Wondering what prompted me to write a political novel? Wondering if I had any political experience of my own? Wondering if anyone aided me in my political researches? Read this missing Author’s Note:
AUTHOR’S NOTE
At the risk of shaking readers’ confidence in my sanity, let me make confession: I was once an ambitious (though inept) politician. As a young lawyer running for the New Democrats, I’d made two disastrous tries for Parliament and one for the BC legislature, in Vancouver Centre, ultimately proving myself so hapless at hustling votes that I was punished by losing a nomination — by a single vote — for the succeeding election. Without me to drag down the ticket, the NDP went on to win handily and formed a government.

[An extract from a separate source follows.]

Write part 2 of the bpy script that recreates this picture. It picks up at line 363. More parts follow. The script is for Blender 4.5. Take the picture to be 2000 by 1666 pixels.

I quit politics, morose with shattered ambition, disenchanted with what the fifteenth Governor-General of Canada, John Buchan, called “the greatest and the most honourable adventure.” (Fact check: he was a fiction writer, his fortés espionage and horror.)
In sublime irony, that one-vote loss freed me to pursue a different dream, long held. Had I achieved office, I might never have written anything more entertaining than a sitting member’s cynical memoir of frustration, compromise, and lost ideals.
So Snow Job is a tribute to Buchan’s great (if not so honourable) adventure, from an incurable political junkie. To the snide, a Canadian political thriller may seem oxymoronic, but I’ll wager there’s more vibrancy and intrigue and fun and foolishness on Parliament Hill than in Washington’s Congress of millionaires or in Britain’s bloated Parliament.
Many thanks are due. At the beginning of this exercise, I hashed around thoughts and plots with Brian Brett, the Saltspring Island poet, artist, raconteur, and renegade, and I thank him for his off-the-wall, outside-the-box genius. Garry Dudley, master mechanic, provided monkey-wrenching expertise and Catherine Mori corrected my Latin.
Doug Small, Global’s former bureau chief in Ottawa, unwisely exchanged houses with me for a month, requiring him to tough it out on BC’s temperate Gulf Islands while I enjoyed the capital’s bracing cold and its second-heaviest snowfall in history. He also vetted this novel at an early and critical stage and, as a life member of the Parliamentary Press Gallery, helped smooth my way into its confines.
Heather Bradley, director of communications for the House Speaker, got me in the door, so to speak. Terry Guillon, chief of the press gallery, and Normand Gagnon, its technicien principal en multimédia, took over, guiding me everywhere I sought to go, even MPs’ routes of escape from the press.
Senator Carolyn Olsen, who was Mr. Harper’s press secretary at the time of my researches, was exceptionally generous in arranging visits to the PMO Centre Block, including the Prime Minister’s parliamentary office, the so-called round room, and the cabinet room. The tour was amiably hosted by Jacques Fauteux, then deputy director of communications, who has also since graduated from the PMO.
Jack Layton and his press secretary, Karl Bélanger, toured me through the Opposition Lobby, then after sharing mugs of fair trade coffee, through the NDP’s Parliamentary office and several befittingly cluttered private members’ offices.
Elizabeth May joined me for a chat in the Charles Lynch Theatre after one of her typically peppy appearances, and we shared memories of our convergence over the logging of Clayoquot Sound (12,000 protesters, 850 arrests, and at least one provincial NDP membership ripped up, by this author.)
Lieutenant-Commander Kris Phillips at National Defence, Pacific Region, went beyond the call of duty in organizing a team effort to vet military data and jargon.
Ann Ireland and Tekla Deverell laboured mercilessly over the manuscript. Not least but last, my tireless and exacting editor at M&S, Dinah Forbes, has damn well earned a raise.